Rolta 66% Bond Crash Raises Red Flags on India Company Accounts
India’s latest bond default vindicated a U.S. short seller’s warnings a year ago, surprised debt ratings firms and cast doubts on companies facing a $41 billion debt- maturity wall in the next five years.
The market value of software maker Rolta India Ltd.’s two dollar bonds declined $183 million this year, delivering losses of as much as 66 percent. Their price slumped below 20 cents on the dollar in May after the provider of information technology services to the government, utilities and the power industry missed a coupon payment. Indian junk bonds are 2016’s second- worst performers in Asia in 2016 with almost zero return, while regional high-yield debt gained 7 percent, according to a Bank of America Merrill Lynch index.
“Corporate balance sheets are under stress for most companies in the private sector as they are overleveraged,” said Murthy Nagarajan, head of fixed income in Mumbai at Quantum Asset Management Co. “The Rolta event will play spoilsport for Indian companies trying to borrow from the offshore market.”
Indian borrowers, which have defaulted on more than $3.3 billion of foreign-currency debt since 2003, face $41.1 billion in maturities through the end of 2020, data compiled by Bloomberg show. Rolta rejected concerns over its accounting outlined by Glaucus Research Group California LLC in April last year and rating companies say they were kept in the dark over its finances.
Rolta missed a $6.8 million coupon payment due May 16 on its 10.75 percent notes that mature in 2018 and has a 30-day grace period. Its shares have dropped 35 percent this year in Mumbai. Ramakrishna Prabhu, its chief financial officer, didn’t reply to two e-mails seeking comments on its financial condition and couldn’t be reached by phone over the past two days. Rolta is confident of paying up during the grace period, chairman Kamal Singh told Mint newspaper on June 1.
“We knew there was some receivables issue," said Nitin Soni, the primary analyst in Singapore at Fitch Ratings, which downgraded Rolta to ‘restricted default’ on June 2 from CC citing weak liquidity. "But we didn’t know the situation was so bad that they might skip the payment.”

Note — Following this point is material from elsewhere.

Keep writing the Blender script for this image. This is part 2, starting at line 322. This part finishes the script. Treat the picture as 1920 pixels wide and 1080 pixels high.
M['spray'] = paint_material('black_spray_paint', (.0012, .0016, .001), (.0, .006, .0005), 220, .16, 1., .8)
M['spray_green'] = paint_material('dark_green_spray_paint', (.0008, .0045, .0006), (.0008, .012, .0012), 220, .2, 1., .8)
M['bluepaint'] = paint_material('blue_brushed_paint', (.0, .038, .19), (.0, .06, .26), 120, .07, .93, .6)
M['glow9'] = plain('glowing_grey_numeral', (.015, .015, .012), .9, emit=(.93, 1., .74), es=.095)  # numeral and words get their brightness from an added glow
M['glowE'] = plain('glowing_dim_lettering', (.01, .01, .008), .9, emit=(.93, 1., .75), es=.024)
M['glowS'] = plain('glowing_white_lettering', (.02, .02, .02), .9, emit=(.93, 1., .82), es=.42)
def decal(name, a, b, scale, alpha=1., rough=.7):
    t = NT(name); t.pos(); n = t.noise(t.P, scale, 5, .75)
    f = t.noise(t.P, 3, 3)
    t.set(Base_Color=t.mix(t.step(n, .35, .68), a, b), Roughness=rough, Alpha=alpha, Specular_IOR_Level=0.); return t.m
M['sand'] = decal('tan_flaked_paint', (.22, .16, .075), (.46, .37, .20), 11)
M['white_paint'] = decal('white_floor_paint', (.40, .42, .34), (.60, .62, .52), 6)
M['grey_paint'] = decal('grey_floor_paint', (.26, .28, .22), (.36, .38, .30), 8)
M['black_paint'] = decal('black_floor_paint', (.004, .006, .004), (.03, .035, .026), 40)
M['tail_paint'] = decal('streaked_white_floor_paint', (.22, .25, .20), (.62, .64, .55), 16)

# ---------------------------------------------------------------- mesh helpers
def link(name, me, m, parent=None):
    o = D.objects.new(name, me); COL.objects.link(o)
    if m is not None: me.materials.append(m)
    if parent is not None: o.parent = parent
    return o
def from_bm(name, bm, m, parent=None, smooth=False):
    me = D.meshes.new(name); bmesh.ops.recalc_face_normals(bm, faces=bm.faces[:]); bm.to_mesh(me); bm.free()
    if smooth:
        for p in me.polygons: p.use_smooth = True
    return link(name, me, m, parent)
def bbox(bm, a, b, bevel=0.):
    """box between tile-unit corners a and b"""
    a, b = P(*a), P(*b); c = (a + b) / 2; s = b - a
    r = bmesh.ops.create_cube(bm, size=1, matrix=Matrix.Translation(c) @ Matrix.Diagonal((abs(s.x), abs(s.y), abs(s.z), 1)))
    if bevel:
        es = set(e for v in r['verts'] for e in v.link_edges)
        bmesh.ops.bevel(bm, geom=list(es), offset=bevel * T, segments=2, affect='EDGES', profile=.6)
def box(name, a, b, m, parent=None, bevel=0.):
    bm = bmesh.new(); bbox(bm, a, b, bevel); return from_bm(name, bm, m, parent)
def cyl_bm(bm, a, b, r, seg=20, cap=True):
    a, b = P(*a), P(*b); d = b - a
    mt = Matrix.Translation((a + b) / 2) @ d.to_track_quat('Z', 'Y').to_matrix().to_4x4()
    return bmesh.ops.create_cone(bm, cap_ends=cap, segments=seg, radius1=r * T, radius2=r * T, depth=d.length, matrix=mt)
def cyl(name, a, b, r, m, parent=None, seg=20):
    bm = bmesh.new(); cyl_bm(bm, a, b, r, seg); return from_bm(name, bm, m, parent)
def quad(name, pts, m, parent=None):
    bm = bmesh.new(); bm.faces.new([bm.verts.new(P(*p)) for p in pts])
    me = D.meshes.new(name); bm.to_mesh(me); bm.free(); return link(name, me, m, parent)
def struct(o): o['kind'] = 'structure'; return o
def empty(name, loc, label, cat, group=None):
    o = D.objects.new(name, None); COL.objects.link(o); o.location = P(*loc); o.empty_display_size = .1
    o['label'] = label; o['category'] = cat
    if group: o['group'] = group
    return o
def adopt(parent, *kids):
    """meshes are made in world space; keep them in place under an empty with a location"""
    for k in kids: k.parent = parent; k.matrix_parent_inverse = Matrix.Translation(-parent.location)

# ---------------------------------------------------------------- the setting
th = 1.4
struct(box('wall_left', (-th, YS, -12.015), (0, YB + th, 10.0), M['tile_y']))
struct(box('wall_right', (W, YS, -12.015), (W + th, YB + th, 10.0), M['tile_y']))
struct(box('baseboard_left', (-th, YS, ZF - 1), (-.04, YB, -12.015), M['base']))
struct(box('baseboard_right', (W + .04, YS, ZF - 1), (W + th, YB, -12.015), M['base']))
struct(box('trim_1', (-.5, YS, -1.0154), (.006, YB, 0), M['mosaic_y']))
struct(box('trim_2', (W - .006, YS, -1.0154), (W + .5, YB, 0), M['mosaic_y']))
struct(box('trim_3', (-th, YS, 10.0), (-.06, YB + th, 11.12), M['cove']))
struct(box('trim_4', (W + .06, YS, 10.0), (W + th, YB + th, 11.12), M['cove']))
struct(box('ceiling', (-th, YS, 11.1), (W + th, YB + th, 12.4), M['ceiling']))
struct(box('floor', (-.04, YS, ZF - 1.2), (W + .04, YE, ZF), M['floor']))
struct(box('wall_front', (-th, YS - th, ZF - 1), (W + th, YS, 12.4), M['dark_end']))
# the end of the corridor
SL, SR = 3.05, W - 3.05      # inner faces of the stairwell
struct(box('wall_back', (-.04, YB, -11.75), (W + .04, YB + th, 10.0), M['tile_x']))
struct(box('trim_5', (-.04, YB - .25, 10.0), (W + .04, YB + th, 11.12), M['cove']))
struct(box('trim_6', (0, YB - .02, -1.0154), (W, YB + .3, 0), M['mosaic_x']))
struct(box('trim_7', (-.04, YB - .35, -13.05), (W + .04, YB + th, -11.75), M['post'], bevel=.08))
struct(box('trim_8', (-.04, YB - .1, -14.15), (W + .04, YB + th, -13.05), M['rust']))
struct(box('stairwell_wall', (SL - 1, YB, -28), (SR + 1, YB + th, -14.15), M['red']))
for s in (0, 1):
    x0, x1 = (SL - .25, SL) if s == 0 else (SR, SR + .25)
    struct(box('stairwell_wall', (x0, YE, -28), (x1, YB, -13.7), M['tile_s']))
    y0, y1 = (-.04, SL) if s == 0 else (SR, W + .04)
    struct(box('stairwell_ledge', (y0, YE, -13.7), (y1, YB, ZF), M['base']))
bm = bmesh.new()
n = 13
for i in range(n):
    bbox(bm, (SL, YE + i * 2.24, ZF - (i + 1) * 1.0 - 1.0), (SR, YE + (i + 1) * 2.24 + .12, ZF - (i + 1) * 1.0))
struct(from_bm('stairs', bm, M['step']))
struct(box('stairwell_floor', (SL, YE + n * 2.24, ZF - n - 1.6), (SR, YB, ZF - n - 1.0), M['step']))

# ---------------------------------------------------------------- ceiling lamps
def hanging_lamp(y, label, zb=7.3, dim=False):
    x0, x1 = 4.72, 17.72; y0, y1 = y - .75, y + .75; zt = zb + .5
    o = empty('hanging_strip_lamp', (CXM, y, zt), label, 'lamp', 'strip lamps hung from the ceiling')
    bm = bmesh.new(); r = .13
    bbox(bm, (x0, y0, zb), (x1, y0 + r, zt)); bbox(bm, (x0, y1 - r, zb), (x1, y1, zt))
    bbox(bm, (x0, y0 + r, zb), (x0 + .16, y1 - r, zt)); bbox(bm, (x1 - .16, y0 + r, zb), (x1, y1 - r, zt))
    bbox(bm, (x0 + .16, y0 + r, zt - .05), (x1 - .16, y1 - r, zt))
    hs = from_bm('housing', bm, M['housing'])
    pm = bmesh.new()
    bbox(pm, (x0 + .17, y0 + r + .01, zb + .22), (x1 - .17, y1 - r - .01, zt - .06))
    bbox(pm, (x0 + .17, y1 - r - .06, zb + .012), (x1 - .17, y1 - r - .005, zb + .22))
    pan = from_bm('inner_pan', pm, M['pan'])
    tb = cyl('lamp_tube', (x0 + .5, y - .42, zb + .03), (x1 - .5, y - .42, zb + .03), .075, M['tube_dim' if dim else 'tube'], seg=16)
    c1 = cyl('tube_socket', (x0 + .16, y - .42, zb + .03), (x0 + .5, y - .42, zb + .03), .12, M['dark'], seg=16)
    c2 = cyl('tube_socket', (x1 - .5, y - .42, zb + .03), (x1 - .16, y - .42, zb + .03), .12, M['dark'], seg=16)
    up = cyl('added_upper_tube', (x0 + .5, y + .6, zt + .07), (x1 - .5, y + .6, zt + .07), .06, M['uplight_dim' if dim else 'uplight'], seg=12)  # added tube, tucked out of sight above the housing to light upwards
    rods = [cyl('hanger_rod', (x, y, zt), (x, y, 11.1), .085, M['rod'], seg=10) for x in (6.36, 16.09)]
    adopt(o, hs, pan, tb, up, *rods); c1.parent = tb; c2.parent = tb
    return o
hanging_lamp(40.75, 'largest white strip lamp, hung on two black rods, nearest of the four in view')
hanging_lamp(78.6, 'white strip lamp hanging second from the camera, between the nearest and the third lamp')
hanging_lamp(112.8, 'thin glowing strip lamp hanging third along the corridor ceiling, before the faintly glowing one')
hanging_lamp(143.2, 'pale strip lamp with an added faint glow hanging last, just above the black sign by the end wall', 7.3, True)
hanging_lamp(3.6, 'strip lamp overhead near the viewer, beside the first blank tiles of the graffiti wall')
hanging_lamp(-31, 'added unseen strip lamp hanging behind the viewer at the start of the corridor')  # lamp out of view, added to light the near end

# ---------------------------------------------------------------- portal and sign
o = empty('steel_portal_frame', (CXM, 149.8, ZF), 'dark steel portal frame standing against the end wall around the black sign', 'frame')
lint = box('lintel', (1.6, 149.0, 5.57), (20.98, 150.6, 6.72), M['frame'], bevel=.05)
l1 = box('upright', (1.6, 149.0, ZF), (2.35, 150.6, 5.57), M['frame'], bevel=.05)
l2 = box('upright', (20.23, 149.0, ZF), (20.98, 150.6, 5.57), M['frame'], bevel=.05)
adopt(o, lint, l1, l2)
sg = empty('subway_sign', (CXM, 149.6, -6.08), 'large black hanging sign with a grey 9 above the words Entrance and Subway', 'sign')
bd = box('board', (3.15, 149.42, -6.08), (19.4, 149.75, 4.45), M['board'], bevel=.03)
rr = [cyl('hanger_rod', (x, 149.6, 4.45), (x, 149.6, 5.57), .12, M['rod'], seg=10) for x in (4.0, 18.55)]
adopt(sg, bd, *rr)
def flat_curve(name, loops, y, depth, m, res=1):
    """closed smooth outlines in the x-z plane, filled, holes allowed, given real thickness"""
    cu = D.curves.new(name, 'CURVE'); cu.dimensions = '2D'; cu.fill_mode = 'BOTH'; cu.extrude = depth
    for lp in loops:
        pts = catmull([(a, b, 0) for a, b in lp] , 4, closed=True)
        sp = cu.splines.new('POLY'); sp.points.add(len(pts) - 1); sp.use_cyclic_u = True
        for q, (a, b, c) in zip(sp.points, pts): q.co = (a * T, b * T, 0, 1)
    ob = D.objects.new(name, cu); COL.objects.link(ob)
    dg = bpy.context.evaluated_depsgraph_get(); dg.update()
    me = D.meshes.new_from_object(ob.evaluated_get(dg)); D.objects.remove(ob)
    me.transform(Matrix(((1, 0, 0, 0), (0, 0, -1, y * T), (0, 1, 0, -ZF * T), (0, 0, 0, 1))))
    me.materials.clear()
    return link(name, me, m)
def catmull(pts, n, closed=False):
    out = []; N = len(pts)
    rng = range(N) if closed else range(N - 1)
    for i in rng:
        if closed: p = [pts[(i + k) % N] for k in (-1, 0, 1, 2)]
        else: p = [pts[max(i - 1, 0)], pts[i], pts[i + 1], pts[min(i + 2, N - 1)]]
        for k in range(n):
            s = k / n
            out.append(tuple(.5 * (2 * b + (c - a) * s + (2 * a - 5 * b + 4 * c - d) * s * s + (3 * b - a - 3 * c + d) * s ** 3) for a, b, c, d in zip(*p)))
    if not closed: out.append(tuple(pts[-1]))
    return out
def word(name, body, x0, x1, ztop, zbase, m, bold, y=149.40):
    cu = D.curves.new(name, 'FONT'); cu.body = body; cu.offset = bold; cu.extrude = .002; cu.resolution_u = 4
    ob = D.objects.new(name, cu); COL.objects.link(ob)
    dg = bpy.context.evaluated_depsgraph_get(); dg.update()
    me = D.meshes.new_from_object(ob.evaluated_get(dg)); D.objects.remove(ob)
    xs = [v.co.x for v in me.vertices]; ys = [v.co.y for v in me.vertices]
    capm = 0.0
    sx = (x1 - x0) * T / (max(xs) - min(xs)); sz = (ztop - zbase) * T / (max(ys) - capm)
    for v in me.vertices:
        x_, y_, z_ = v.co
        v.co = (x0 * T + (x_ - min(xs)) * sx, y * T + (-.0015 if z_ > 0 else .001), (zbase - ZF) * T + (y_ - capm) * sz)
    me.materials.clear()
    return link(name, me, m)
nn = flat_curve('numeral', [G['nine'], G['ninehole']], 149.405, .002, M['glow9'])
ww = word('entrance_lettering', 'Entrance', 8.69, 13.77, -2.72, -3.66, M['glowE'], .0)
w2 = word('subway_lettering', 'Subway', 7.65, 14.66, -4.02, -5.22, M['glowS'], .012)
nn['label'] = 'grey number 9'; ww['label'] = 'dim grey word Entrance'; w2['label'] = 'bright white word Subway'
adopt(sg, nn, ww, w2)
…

S&P Global Ratings bemoaned a lack of information when it downgraded Rolta five steps to CCC- on May 30. The next day, the rating was cut to ‘selective default’ because the company was seeking an extension to a credit facility overdue beyond 30 days.
Maturity Wall
Glaucus shorted Rolta bonds in April last year, saying the securities were worth 16 cents, questioning its capital expenditures and profit margins. It didn’t reply to an e-mail through its website seeking comment. Rolta’s 2018 notes traded at 18.8 cents on June 3, having lost 33 cents in May.
“Examples of adverse market reaction to weak governance or limited disclosure are many in the emerging market corporate space,” said George Ordonez, an Atlanta-based money manager at Invesco Ltd., who isn’t invested in Rolta. “If not corrected, lapses in governance and disclosure will lead international investors to abandon participation in a credit and will limit ongoing access to foreign capital.”
Indian companies face $5.2 billion of offshore debt maturities this year, ramping up to $6.1 billion in 2017, $8.9 billion in 2018 and $10.8 billion in 2019, according to Bloomberg data. Only four non-bank companies have raised a combined $971 million from overseas debt sales this year, down 67 percent from the year-earlier period.
Among other signs of stress at Indian borrowers, Jaiprakash Associates Ltd. missed a coupon payment in March, builder Punj Lloyd Ltd.’s units in Singapore sought court protection from creditors in February and Amtek Auto Ltd. lacked cash to redeem rupee bonds in September.
‘Severe Damage’
“We have had issues with corporate governance in the foreign-currency convertible bonds and the high-yield universe,” said Jayavardhan Diwan, a money manager in Mumbai at hedge fund OIM Capital LLC.
The yield premium over Treasuries for Indian speculative- grade notes widened to 830 basis points on June 1, a seven-week high, the Merrill Lynch index shows.
“The stigma will remain even if the company pays back the coupon during the grace period," said Trung Nguyen, a Singapore- based analyst at Lucror. "Severe damage has been done.”